The Report of Libertarian Populism's Death was an Exaggeration

From the National Policy Institute's Radix Journal -- a "white nationalist" rag -- comes the cry: "The End of Rand Paul ... and Libertarian Populism." Yeah, I know, you need a long shower after visiting a place like that. But it's also informative and useful to the extent that it does at least semi-honestly assess the death knell of Peckerwood Populism as a faux-libertarian phenomenon.

Short version, for those who don't want the shower: The days of America's racist right using libertarianism as a beard are drawing to an end. They've found new friends.

Good riddance.

The problem with the piece, of course, is that it doesn't acknowledge the faux part. It pretends that the Rothbard/Rockwell/Paul "paleo strategy" was (and is) actually libertarian and that that was its failure.

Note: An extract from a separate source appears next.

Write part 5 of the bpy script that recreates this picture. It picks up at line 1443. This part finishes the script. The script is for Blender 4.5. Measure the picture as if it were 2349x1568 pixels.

Well, no. The paleo strategy was the idea that the libertarian movement could do a smash-and-grab on the electoral benefits of Nixon's "southern strategy" and, before that, the Dixiecrat phenomenon. They'd ride their old nags (first Pat Buchanan, then Ron Paul) into a moral cesspool and come out the other side with a pile of money and on the road to political victory, without getting any slime on their libertarian boots.

Instead the muck sucked those libertarian boots right off them ... and then they got soaked head to toe in the nasty stuff they were messing around in ... and then it turned out that the other side of the cesspool was a strategic cul-de-sac, not a freeway to libertopia. Apparently the money was OK, though. At least for awhile. Lew is still trying to milk it, but based on the degeneration of his site -- since Ron Paul moved on to greener pastures it's become an affiliate link mill populated mostly with embarrassingly bad free content copied and pasted from other sites -- the money's either going or gone as well.

The "paleo strategy" was not libertarian. Nor was it especially populist, either, unless you define the queer, the swarthy, the female and those from the opposite side of the prevailing street gang's imaginary lines as the power elites and southern white males whose mothers never taught them any manners as the righteous oppressed masses.

Peckerwood Populism is dead, maybe, hopefully. Libertarian Populism's day in the sun is yet to come.